Relative binning for complete gravitational-wave parameter estimation with higher-order modes and precession, and applications to lensing and third-generation detectors (2308.12140v2)

Abstract: Once a gravitational wave signal is detected, the measurement of its source parameters is important to achieve various scientific goals. This is done through Bayesian inference, where the analysis cost increases with the model complexity and the signal duration. For typical binary black hole signals with precession and higher-order modes, one has 15 model parameters. With standard methods, such analyses require at least a few days. For strong gravitational wave lensing, where multiple images of the same signal are produced, the joint analysis of two data streams requires 19 parameters, further increasing the complexity and run time.
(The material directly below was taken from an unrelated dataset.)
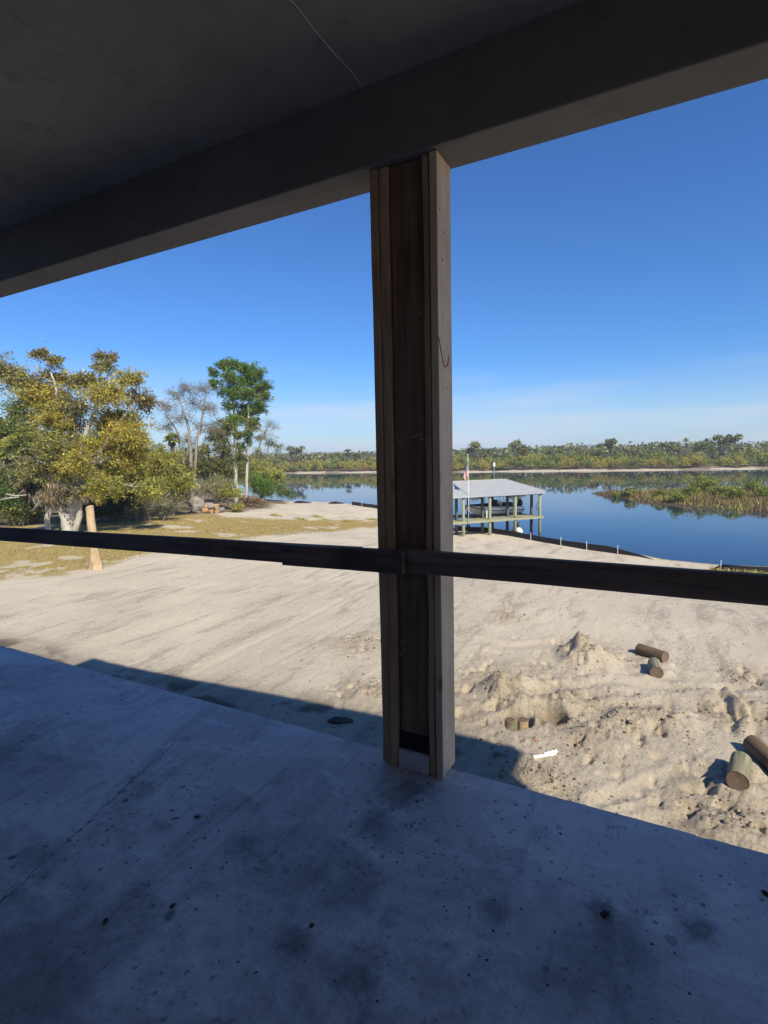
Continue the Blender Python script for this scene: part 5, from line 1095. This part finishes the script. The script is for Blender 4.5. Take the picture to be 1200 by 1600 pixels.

Moreover, for third generation detectors, due to the lowered minimum sensitive frequency, the signal duration increases, leading to even longer analysis times. With the increased detection rate, such analyses can then become intractable. In this work, we present a fast and precise parameter estimation method relying on relative binning and capable of including higher-order modes and precession. We also extend the method to perform joint Bayesian inference for lensed gravitational wave signals. Then, we compare its accuracy and speed to those of state-of-the-art parameter estimation routines by analyzing a set of simulated signals for the current and third generation of interferometers. Additionally, for the first time, we analyze some real events known to contain higher-order modes with relative binning. For binary black hole systems with a total mass larger than $50\, M_{\odot}$, our method is about 2.5 times faster than current techniques. This speed-up increases for lower masses, with the analysis time being reduced by a factor of 10 on average. In all cases, the recovered posterior probability distributions for the parameters match those found with traditional techniques.